The community soon regarded that tree as an evil tree and many feared it. The king decreed that the event should be marked yearly to commemorate the event. Each year during the fire festival, the first month of the Dagomba lunar year, the Bugim Goli – the month of fire – is celebrated on the ninth day of the month.
The people assembled in front of the King’s palace and set fire and the King is the first to lit the fire with his torch. He did not go far before dropping his torch and returned home. Meanwhile, the people continued to the evil tree (currently they just roam round the town/village) and throw their torches on it. While marching to the evil tree, they played and danced ziem, a dance for the ‘tindaamba’/land priests.

People still dress as warriors when celebrating fire festival/”Bugim Chugu” in Mamprugu & Dagbon.When the people are celebrating Bugim Chugu, they dance “Ziem” even to this very day.
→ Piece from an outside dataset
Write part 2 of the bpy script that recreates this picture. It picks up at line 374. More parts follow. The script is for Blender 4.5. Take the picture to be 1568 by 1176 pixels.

It is older than any other dance in Dagbon. It is played with gungong, which is older that any instrument in Dagbon.

Some scholars try to associate the Bugim festival to Islam but there are many reasons why it is argued that Bugim chugu has nothing to do with Islam but only a traditional festival of the Mole-Dagomba. In the first place, it is not celebrated by the Muslim world. It is not one of the important festivals of Islam.

So, the idea that it originated when the Ark of Noah landed and the people in it came down with torches to search for the son of Noah who did board the boat cannot be true. Dagbamba & Mamprusis do not originate from Aad and have nothing to do with Arabs. Dagombas, Mamprusis and Nanumbas have a commonality in the Gur language and all tribes who celebrate the festivals are Gur.
Bugim Chugu is a typical traditional festival celebrated with traditional and local tools such as torches and the celebrants dress like warriors and they often carry cudgels and cutlasses along.

They play and dance ziem as they celebrate. Bugum Chugu is completely different from other Islamic festivals imported into the country. Islam was introduced into Dagbon by Naa Zanjina. But there is a claim that Bugum Chugu was celebrated before the arrival of  Islamic clerics.


The  celebration starts at about 9:30pm local time at the Chief’s and sub-chiefs’ palaces with celebrants brandishing cutlasses and fire crackers on the  major streets amidst the chanting of war songs. It will be celebrated under heavy police and military guard and is expected to last about four hours.


Fuel stations close 

Fuel stations in the Tamale metropolis closed as early as 8:00p.m. local time. The closure was due to the unbridled exuberance of the celebrants across the metropolis and beyond.

The climax will be the ‘Ziem’ dance which is only for survivors of the fittest. At the chief palace, only the strongest can have a feel of prepared concoctions believed to strengthen the weak.